Bogota, Dec 3 (IANS/EFE) Colombia’s Supreme Court has elected Viviane Morales as the country’s new attorney general, ending 16 months of uncertainty stemming from feuds between the previous government and the judiciary, the media said.
Colombia’s first woman attorney general was elected late Wednesday, with Morales receiving 14 of 18 votes from participating justices.
An attorney, constitutional law expert and former lawmaker who works at Caracol Radio, Morales beat out two other jurists, Juan Carlos Esguerra and Carlos Gustavo Arrieta.
All three had been named as candidates by President Juan Manuel Santos shortly after he was inaugurated Aug 7.
Morales said she was greatly honoured to be elected attorney general and noted the ‘great responsibility’ that comes with the position, which had been occupied on an interim basis since August 2009 by Guillermo Mendoza.

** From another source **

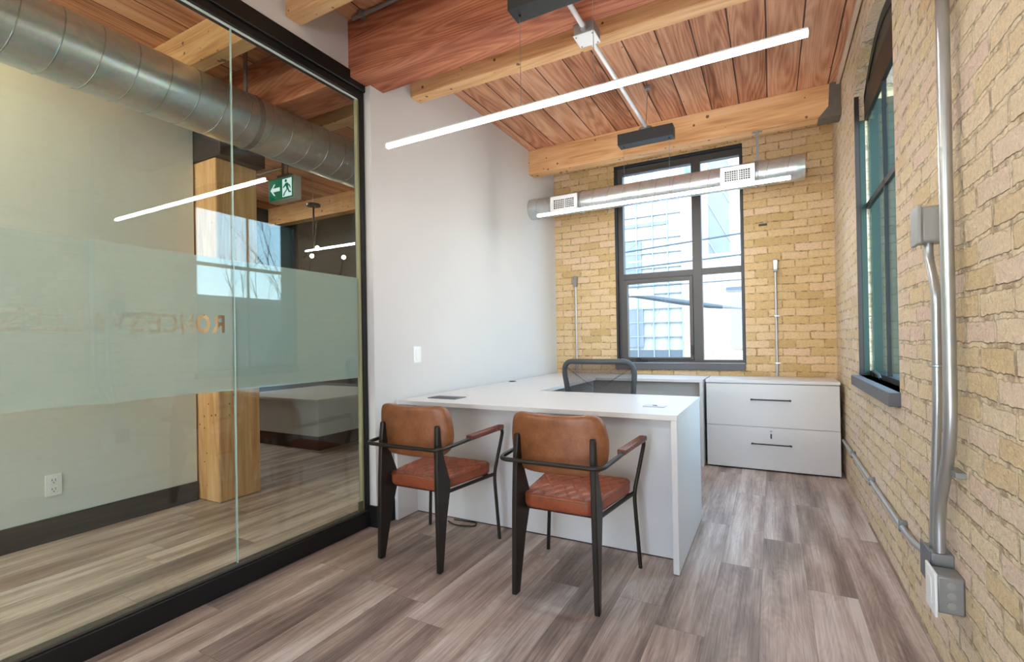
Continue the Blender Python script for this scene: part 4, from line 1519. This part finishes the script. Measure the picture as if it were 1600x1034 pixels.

In July 2009, then-President Alvaro Uribe submitted an initial list of candidates that included Camilo Ospina, Virginia Uribe and Juan Angel Palacio, but all three resigned after the high court refused to elect any of them after a period of several months.
Uribe later named three more candidates that were subsequently rejected by the high court.
The failure to fill that key post came amid a long-running spat between Uribe and the Supreme Court related in part to the latter’s investigation into collaboration between Uribe allies in Congress and murderous right-wing paramilitaries.
New York-based Human Rights Watch accused Uribe last year of repeatedly taking ‘steps to undermine the investigations and discredit the Supreme Court justices who have taken the lead in starting them’.